The final part of the proof I would like to examine is his argument that God is first in the order of final causality:

If something is first as an efficient agent, then some also exists that is first as an end, i.e. something that cannot exist or function as final cause only in virtue of some other end. Every per se or efficient cause acts for the sake of some end. This we glean from Bk. II of the Physics. Now a prior efficient agent acts for the sake of some prior end, therefore, the first efficient agent acts for the sake of the final end. But such an agent never acts principally or ultimately for anything other than itself. Hence, it acts for the sake of itself as end. Thus it follows that the first efficient agent will also be the ultimate or first end. For were an agent to act for the sake of some end other than itself, then something would be more noble than the first efficient agent, because anything that is removed or distinct from an agent intending the end, is more noble than the agent (Wolter and Adams, “Parisian Proof”, 31)

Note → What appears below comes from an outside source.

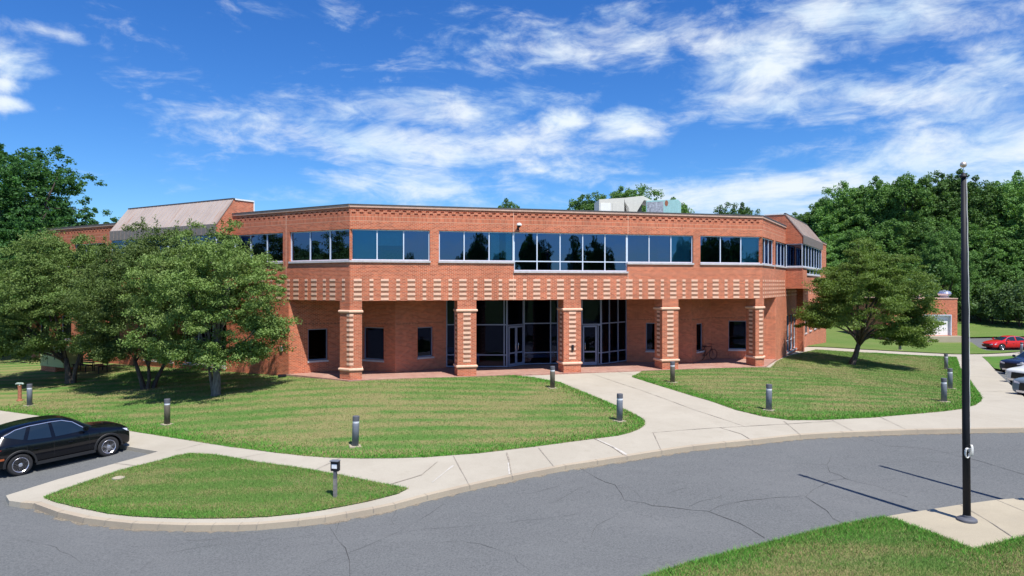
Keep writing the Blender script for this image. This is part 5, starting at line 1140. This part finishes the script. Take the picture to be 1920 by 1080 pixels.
def build_car(name, spec, paint, loc, rz, label, group=None, cladding=True, cat='car', roof_rail=True):
    root = empty(name, loc, rz, label, cat, group)
    V = []; F_ = []; ns = 0
    for (x, zb, zr, wr, w, _, z0) in spec['st']:
        half = [(0, z0), (w*.72, z0), (w*.95, z0+.07), (w*1.0, z0+.28*(zb-z0)), (w*1.005, z0+.62*(zb-z0)), (w*.985, zb-.05), (w*.955, zb), (wr+(w*.955-wr)*.42, zb+(zr-zb)*.50), (wr, zr-.075 if zr-zb > .2 else zb+(zr-zb)*.65), (wr-.16, zr-.012), (wr*.4, zr), (0, zr)]
        ring_ = half + [(-y, z) for y, z in reversed(half[1:-1])]; ns = len(ring_); V += [(x, y, z) for y, z in ring_]
    n = len(spec['st'])
    for i in range(n-1):
        for k in range(ns): k2 = (k+1) % ns; F_.append((i*ns+k, (i+1)*ns+k, (i+1)*ns+k2, i*ns+k2))
    F_.append(tuple(range(ns))); F_.append(tuple(reversed([(n-1)*ns+k for k in range(ns)])))
    me = bpy.data.meshes.new('body'); me.from_pydata(V, [], F_); bm = bmesh.new(); bm.from_mesh(me)
    bmesh.ops.recalc_face_normals(bm, faces=bm.faces)
    cl = bm.edges.layers.float.get('crease_edge') or bm.edges.layers.float.new('crease_edge')
    for e in bm.edges:
        a, b = e.verts[0].index, e.verts[1].index
        if a % ns == b % ns and a % ns in (6, ns-6): e[cl] = .55
    bm.to_mesh(me); bm.free(); tmp = bpy.data.objects.new('body', me); col.objects.link(tmp); sm = tmp.modifiers.new('s', 'SUBSURF'); sm.levels = 3; sm.render_levels = 3
    bpy.context.view_layer.update(); dg = bpy.context.evaluated_depsgraph_get(); me2 = bpy.data.meshes.new_from_object(tmp.evaluated_get(dg)); bpy.data.objects.remove(tmp)
    b2 = bmesh.new(); b2.from_mesh(me2); bvh = BVHTree.FromBMesh(b2); b2.free()
    # wheel arches
    body = put('body', me2, None, None); body.data.materials.append(paint); body.data.materials.append(M['rubber'])
    for xw in spec['wb']:
        for s in (-1, 1):
            c = MB(); c.lathe([(spec['wr']*1.17, .60), (spec['wr']*1.17, 1.3)], 40, 0, xw, spec['wr'], 'y')
            co = c.build('cut', M['rubber'], None); co.data.transform(Matrix.Scale(s, 4, (0, 1, 0)));
            if s < 0: co.data.flip_normals()
            bo = body.modifiers.new('b', 'BOOLEAN'); bo.object = co; bo.operation = 'DIFFERENCE'; bo.solver = 'EXACT'; bo.material_mode = 'TRANSFER'
            bpy.context.view_layer.update(); dg = bpy.context.evaluated_depsgraph_get(); m3 = bpy.data.meshes.new_from_object(body.evaluated_get(dg)); body.modifiers.clear(); body.data = m3; bpy.data.objects.remove(co)
    body.data.polygons.foreach_set('use_smooth', [p_.material_index == 0 for p_ in body.data.polygons]); body.parent = root; body.name = 'body'
    def patch(nm, poly, axis, s, mat, off=.006, step=.07, parent=None):
        pp = densify(poly, step); P = np.array(pp); lo, hi = P.min(0), P.max(0); gx, gy = np.meshgrid(np.arange(lo[0]+step/2, hi[0], step), np.arange(lo[1]+step/2, hi[1], step)); g = np.c_[gx.ravel(), gy.ravel()]
        g = g[inside(pp, g)] if len(g) else g; pts = [Vector(q) for q in pp]+[Vector(q) for q in g]; nn = len(pp); vo, _, fo, *_ = delaunay_2d_cdt(pts, [(i, (i+1) % nn) for i in range(nn)], [], 1, 1e-5); vv = []; ok = True
        for q in vo:
            if axis == 'y': o_, d_ = Vector((q.x, s*2, q.y)), Vector((0, -s, 0))
            elif axis == 'z': o_, d_ = Vector((q.x, q.y, 3)), Vector((0, 0, -1))
            else: o_, d_ = Vector((s*4, q.x, q.y)), Vector((-s, 0, 0))
            h, nr, _, _ = bvh.ray_cast(o_, d_)
            if h is None: h = o_+d_*(1.2 if axis == 'y' else (2.0 if axis == 'z' else 1.9)); nr = -d_
            if nr.dot(d_) > 0: nr = -nr
            vv.append(tuple(h+nr*off))
        m_ = bpy.data.meshes.new(nm); m_.from_pydata(vv, [], [tuple(f) for f in fo]); b_ = bmesh.new(); b_.from_mesh(m_); bmesh.ops.recalc_face_normals(b_, faces=b_.faces); b_.to_mesh(m_); b_.free(); return put(nm, m_, mat, parent or root, smooth=True)
    for s in (-1, 1):
        for wp in spec['win']: patch('side_window', wp, 'y', s, M['cglass'])
        x0 = spec['win'][0][0]; tr = [spec['win'][0][0], *spec['win'][0][1:4]] + [q for w_ in spec['win'][1:] for q in (w_[1:-1] if w_ is not spec['win'][-1] else w_[1:])]
        pts = []
        for q in densify(tr, .12, False):
            h, nr, _, _ = bvh.ray_cast(Vector((q[0], s*2, q[1]+.015)), Vector((0, -s, 0)))
            if h: pts.append(h+nr*.006)
        if len(pts) > 2: m = MB(); m.tube(pts, .016, 5); m.build('window_trim', M['chrome'], root)
    xa, xb, za, zb = spec['ws']; wt = spec['st'][6][3]-.06
    patch('windshield', [(xa, -wt), (xb, -wt-.10), (xb+.04, 0), (xb, wt+.10), (xa, wt), (xa+.03, 0)], 'z', 1, M['cglass'])
    xa, xb, za, zb = spec['rw']; patch('rear_window', [(xa, -wt+.05), (xb, -wt+.02), (xb, wt-.02), (xa, wt-.05)], 'z', 1, M['cglass'])
    zf = spec['st'][-2][1]; zbk = spec['st'][1][1]
    for s in (-1, 1):
        patch('headlight', [(s*.40, zf-.17), (s*.74, zf-.13), (s*.80, zf-.02), (s*.44, zf-.08)], 'x', 1, M['lampg']); patch('headlight_side', [(2.0, zf-.10), (2.1, zf-.13), (2.08, zf-.03), (1.86, zf+.01)], 'y', s, M['lampg'])
        patch('tail_light', [(s*.50, zbk-.16), (s*.80, zbk-.16), (s*.80, zbk-.02), (s*.46, zbk-.05)], 'x', -1, M['tail']); patch('tail_light_side', [(-2.24, zbk-.18), (-2.05, zbk-.08), (-1.90, zbk-.03), (-2.24, zbk-.03)], 'y', s, M['tail'])
        # mirror
        xm = spec['win'][0][0][0]-.10; zm = spec['win'][0][0][1]+.02; m = MB(); m.box(xm-.08, xm+.07, s*.92 if s > 0 else -1.10, 1.10 if s > 0 else -.92, zm, zm+.15); m.build('mirror', paint, root, bevel=.03)
        for xh in (.12, -.92): h_, nr, _, _ = bvh.ray_cast(Vector((xh, s*2, zbk-.17)), Vector((0, -s, 0))); m = MB(); hy = h_.y; m.tube([(xh-.09, hy, zbk-.17), (xh-.07, hy+s*.028, zbk-.168), (xh+.07, hy+s*.028, zbk-.166), (xh+.09, hy, zbk-.165)], .013, 6); m.build('door_handle', paint if not cladding else M['chrome'] if False else paint, root)
        # door seams
        for xs in ((-.40, -1.18, .72) if cladding else (-.17, -1.02, .95)):
            pts = []
            for zz2 in np.linspace(.34, zbk-.02, 9):
                h_, nr, _, _ = bvh.ray_cast(Vector((xs+(.0 if xs > -.5 else -.06*(zz2-.6)), s*2, zz2)), Vector((0, -s, 0)))
                if h_: pts.append(h_+nr*.0005)
            if len(pts) > 3: m = MB(); m.tube(pts, .005, 4); m.build('door_seam', M['rubber'], root)
    patch('grille', [(-.46, .46), (.46, .46), (.42, zf-.10), (-.42, zf-.10)], 'x', 1, M['plastic']); patch('lower_bumper', [(-.62, .34), (.62, .34), (.60, .44), (-.60, .44)], 'x', 1, M['chrome'] if cladding else M['plastic'])
    patch('rear_bumper', [(-.66, .42), (.66, .42), (.64, .62), (-.64, .62)], 'x', -1, M['plastic'])
    m = MB()
    if cladding:
        for s in (-1, 1):
            m = MB(); m.box(spec['wb'][0]+.44, spec['wb'][1]-.44, s*.90 if s > 0 else -.945, .945 if s > 0 else -.90, .25, .37); m.build('sill_cladding', M['plastic'], root, bevel=.015)
            for xw in spec['wb']:
                a0, a1 = (-.05, pi+.05); seg = 26; r0, r1 = spec['wr']*1.165, spec['wr']*1.36; m = MB(); k0 = 0
                for k in range(seg+1):
                    a = a0+(a1-a0)*k/seg
                    for rr2, yy in ((r0, .80), (r0, .950), (r1-.02, .955), (r1, .93), (r1, .80)):
                        m.v.append((xw+rr2*cos(a), s*yy, spec['wr']+rr2*sin(a)))
                for k in range(seg):
                    for j in range(5): j2 = (j+1) % 5; m.f.append((k*5+j, (k+1)*5+j, (k+1)*5+j2, k*5+j2)); m.m.append(0)
                m.build('wheel_arch', M['plastic'], root)
        if roof_rail:
            for s in (-1, 1): m = MB(); m.tube([(-1.45, s*.62, 1.585), (-1.3, s*.61, 1.665), (-.4, s*.60, 1.70), (.25, s*.60, 1.68), (.45, s*.60, 1.62)], .018, 6); m.build('roof_rail', M['plastic'], root)
        m = MB(); m.box(-2.34, -2.05, -.56, .56, 1.52, 1.555); m.build('roof_spoiler', paint, root, bevel=.012)
    wr = spec['wr']
    for xw in spec['wb']:
        for s in (-1, 1):
            y0, y1 = s*.70, s*.925; m = MB(); yl = .925*s; yi = .70*s
            m.lathe([(wr*.66, yl-s*.012), (wr*.80, yl), (wr*.95, yl-s*.004), (wr, yl-s*.035), (wr, yi+s*.03), (wr*.94, yi), (wr*.6, yi)], 36, 0, xw, wr, 'y'); w = m.build('wheel', M['tyre'], root)
            for p_ in w.data.polygons: p_.use_smooth = len(p_.vertices) == 4
            m = MB(); m.lathe([(wr*.67, yl-s*.0), (wr*.655, yl+s*.004), (wr*.61, yl-s*.01), (wr*.60, yl-s*.05)], 36, 0, xw, wr, 'y'); m.f = m.f[:-2]; m.m = m.m[:-2]
            for k in range(5):
                for dj in (-.16, .16):
                    a = 2*pi*k/5+.3; c0 = Vector((xw+.045*cos(a+dj*3), 0, wr+.045*sin(a+dj*3))); c1 = Vector((xw+wr*.63*cos(a+dj), 0, wr+wr*.63*sin(a+dj))); dn = (c1-c0).normalized(); nn_ = Vector((-dn.z, 0, dn.x)); hw = .034
                    pts = [c0-nn_*hw, c1-nn_*hw*1.1, c1+nn_*hw*1.1, c0+nn_*hw]; q = [Vector((v_.x, yl-s*.045, v_.z)) for v_ in pts]+[Vector((v_.x, yl-s*.012, v_.z)) for v_ in pts]; m.hexa(q)
            m.lathe([(.065, yl-s*.04), (.062, yl-s*.008), (.04, yl-s*.004)], 16, 0, xw, wr, 'y'); m.build('rim', M['chrome'], w)
            m = MB(); m.lathe([(wr*.60, yl-s*.10), (wr*.60, yl-s*.095)], 28, 0, xw, wr, 'y'); m.build('brake_disc', M['flash'], w)
    return root
def on_lot(px, py): x, y = G(px, py, -KD); return Vector((x, y, T1(x, y)-KD))
rw_ = on_lot(46, 890.5); fw_ = on_lot(201, 856.5); dvec = (fw_-rw_); hd = atan2(dvec.y, dvec.x)
nrm_ = Vector((sin(hd), -cos(hd), 0)); mid = rw_.lerp(fw_, .5)-nrm_*.90
pitch = -atan2(fw_.z-rw_.z, Vector((dvec.x, dvec.y)).length)
suv = build_car('parked_suv', SUV, car_paint('black_paintwork', (.003, .0035, .006), rough=.18), mid, hd, 'glossy black compact suv with silver wheels parked at the left edge', None, roof_rail=False); suv.rotation_euler = (0, pitch, hd)
for s_ in (-1, 1): m = MB(); m.box(-1.98, -1.86, .935*s_ if s_ > 0 else -.953, .953 if s_ > 0 else -.935, .62, .68); m.build('side_marker', M['amber'], suv)
x, y = G(1843, 656.5, -KD); rx_ = x+3.2; build_car('parked_hatchback', SED, car_paint('red_paintwork', (.55, .018, .016)), (rx_, y+.9, T1(rx_, y)-KD), pi+.06, 'bright red car facing left in the far lot at the right edge', None, cladding=False)
ang = atan2(*reversed([a-b for a, b in zip(G(1864, 692), G(1920, 744))]))   # direction of the lot kerb
GC = 'cars nosed in to the right hand path'
for (px, py, spec, c, lab, clad) in [(1884, 706, SUV, (.015, .022, .060), 'dark blue car nose, farthest of the three at the right edge path', True), (1897, 727, SUV, (.66, .67, .68), 'white car nose between the dark blue and the grey blue cars', True), (1913, 752, SUV, (.14, .18, .23), 'grey blue car nose, nearest of the three at the right edge', True)]:
    x, y = G(px, py, -KD); h2 = pi+.28; cx_ = x-cos(h2)*2.32+.4*sin(h2)+1.05; cy_ = y-sin(h2)*2.32+.9
    o = build_car('parked_car', spec, car_paint('paintwork', c), (cx_, cy_, T1(cx_, cy_)-KD), h2, lab, GC, cladding=clad, roof_rail=False)
# clump of low weeds along the kerb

This final example of how Scotus builds off of previous arguments in order to prove different aspects of God. He assumes the existence of a first efficient cause and then demonstrates that it must also be the primary final cause because all per se causes act for some end and since all efficient causes act for a prior end, the first efficient cause must have itself as its end, thus entailing that the first efficient cause is the primary final cause as well. This is just another example of how Scotus’s arguments build off of one another and simplify the natural theology needed to prove God’s existence.

In conclusion, even though Blessed John Duns Scotus is not as discussed by contemporary philosophers as medieval figures like St. Thomas Aquinas and St. Anselm, he is, in reality, an incredibly innovative and sophisticated thinker. This fact is very clearly seen when analyzing Duns Scotus’s Parisian proof of God’s existence as it is an example of how God, as well as His Divine Attributes, can be arrived at through many avenues of causality, and properties, that are found within Aristotelian metaphysics. The ones I explored were efficient and causality, as well as Scotus’s notion of excellence, which show how the primacy of the first cause implies that the first cause must be God. The Parisian proof should be studied by contemporary philosophers of religion, especially as the so-called ‘gap problem’, the problem of proving that the first cause or necessary being is God, will likely be the primary topic of debate for the next few decades. Scotus shows us that the path to showing that the first cause is God can be made clear, as long as there is a background metaphysics, like Aristotelian metaphysics, which properly understands the different aspects of being and their relations. As long as such a background is established, the philosophical path to God is never that long.

Works Cited

Knuuttila, Simo. “Medieval Theories of Modality.” Stanford Encyclopedia of Philosophy, Stanford University, 15 Apr. 2021, plato.stanford.edu/entries/modality-medieval/. 

Pasnau, Robert. “Thomas Aquinas.” Stanford Encyclopedia of Philosophy, Stanford University, 7 Dec. 2022, plato.stanford.edu/entries/aquinas/.

​​Shields, Christopher. “Aristotle.” Stanford Encyclopedia of Philosophy, Stanford University, 25 Aug. 2020, plato.stanford.edu/entries/aristotle/. 

Williams, Thomas. “Anselm of Canterbury.” Stanford Encyclopedia of Philosophy, Stanford University, 16 July 2023, plato.stanford.edu/entries/anselm/.

Williams, Thomas. “John Duns Scotus.” Stanford Encyclopedia of Philosophy, Stanford University, 11 Oct. 2019, plato.stanford.edu/entries/duns-scotus/.

Wolter, A., and M. Adams. “"Duns Scotus’ Parisian Proof for the Existence of God.” Franciscan Studies, vol. 42, 1982, pp. 248–321.